In June 2017, a resident-run committee notified the District Municipality of the residents’ plight.  Despite efforts over the following year by the committee and the LRC to engage the District Municipality, no water has been delivered to Mmangweni. The community now seeks a court order requiring the Municipality to abide by its constitutional obligations.

Section 27 of the Constitution guarantees everyone the right to access to sufficient water. The District Municipality is responsible for ensuring the realisation of this right for the people within its jurisdiction. 

 The court application will hopefully result in a court order directing the District Municipality to supply, at minimum, 25 litres of water per person, per day, and to submit to the court a written plan for providing water on an urgent basis to all people within its jurisdiction who desperately need water. 

Nyandeni Local Municipality is opposing the application and the court will decide on 28 June whether it will hear the matter on a semi-urgent basis.

“Sometimes, I use my sleeve as a sieve, putting it on the mouth of a bottle and drinking the water through my clothing. When I do this, I see small dirt particles on my sleeve afterwards. I also use coffee filters at home to try to clean the water. Despite my efforts to clean the water, my children still get rashes on their skin and their stomachs run. The rashes bleed when my children scratch them, but I cannot tell them not to scratch the rash. I get rashes too and they really itch. I also have to scratch them and they bleed….When my family uses up all the water in the house by the end of the day, I normally wake up at 2am to go and collect water. We need water early in the morning so that I can cook for my children and so that they can bathe. It usually takes me until around 6am to fill my three 20-litre jugs.

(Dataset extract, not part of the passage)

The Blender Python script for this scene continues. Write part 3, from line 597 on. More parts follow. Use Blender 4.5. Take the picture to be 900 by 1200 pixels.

It gets cold early in the morning so I usually make a fire by the dam to keep warm while I wait….” – Vuyiswa, Mmangweni, resident.

 “My children get out of school … and … meet me at [the watering point], say around 4:40 PM. We won’t have filled our jugs up until about 7:15 PM, and we get home around 7:35 PM. I always make sure my children are fed, although sometimes there is not enough water for everyone to bathe.  In these instances, I let my school-going children wash, and I don’t wash my younger children… After having eaten and washed, my children do their homework.  But sometimes they don’t do it because they’re too sleepy from having waited a long time for water at [the watering point].” – Nobongile, Mmangweni, resident.

 “[W]hen there was no water, I would go to [the watering point]at 5 AM. Often, I wouldn’t have finished drawing water until 12PM. The time I spent waiting at [the watering point]could have been spent sewing and filling orders for my business.” – Nobomi, Mmangweni resident.